The Indian equity markets have been under sustained pressure since late September 2024, as foreign portfolio investors (FPIs) shift capital to China, where equity valuations are more attractive. Subdued corporate earnings in the September and December quarters have further dampened sentiment, while renewed uncertainty in global trade policy following Donald Trump’s return to the US presidency has fuelled volatility.
Since taking office, Trump’s aggressive trade stance has rattled investors, pushing them toward US safe-haven assets. Rising US bond yields and a stronger dollar have exacerbated outflows from Indian equities.
The outperformance of stocks in the US has also diminished the appeal of India’s relatively expensive market.

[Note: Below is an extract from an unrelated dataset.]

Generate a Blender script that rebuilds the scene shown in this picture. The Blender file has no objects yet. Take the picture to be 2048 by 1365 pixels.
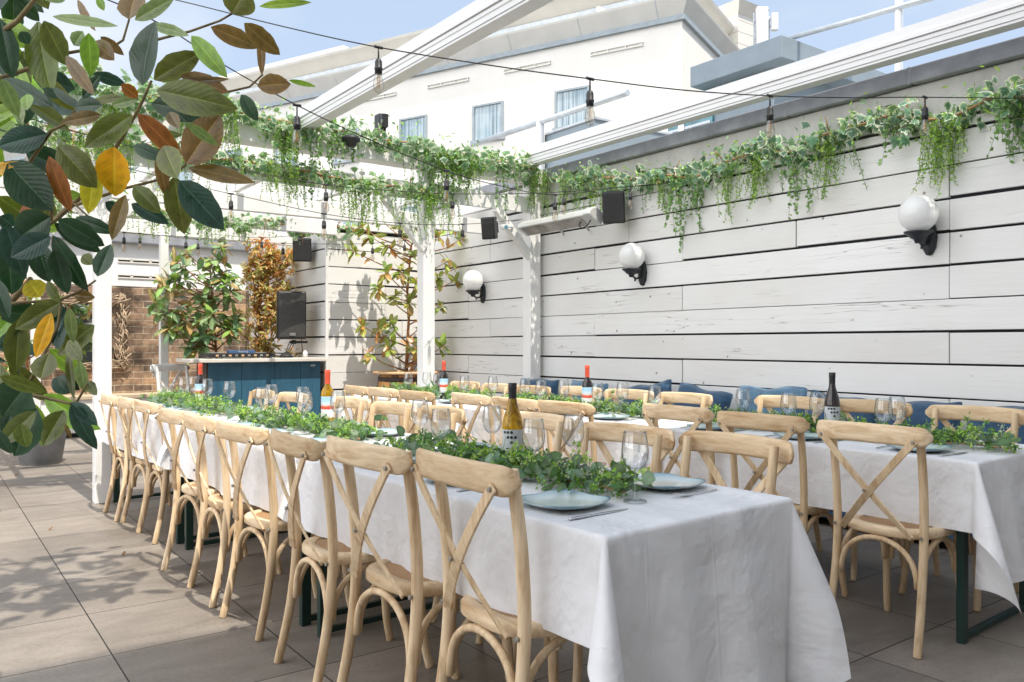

In 2025 alone, FPIs have sold Indian equities worth ₹1.1 trillion. The ongoing selloff has wiped ₹45.5 trillion off the total market capitalisation of BSE-listed stocks, bringing it down to ₹396.5 trillion.
Despite the correction, analysts warn that valuations in certain pockets of the market remain stretched. “We remain cautious on small and midcap stocks due to expensive valuations. Even after the recent pullback, we don't believe they have corrected enough,” said Pratik Gupta, CEO and co-head of Institutional Equities at Kotak Securities.
Market experts anticipate continued selling pressure until global trade tensions ease. A weaker American dollar — potentially boosting flows into emerging-market funds — and a faster-than-expected pickup in private capital expenditure in India could support a recovery.
Still, some analysts expect selective buying in certain sectors from the next financial year.
The selloff is likely to continue until the end of March, as many investors tend to book losses to reduce their capital gains tax burden at the close of the financial year,” said Chokkalingam G, founder of Equinomics.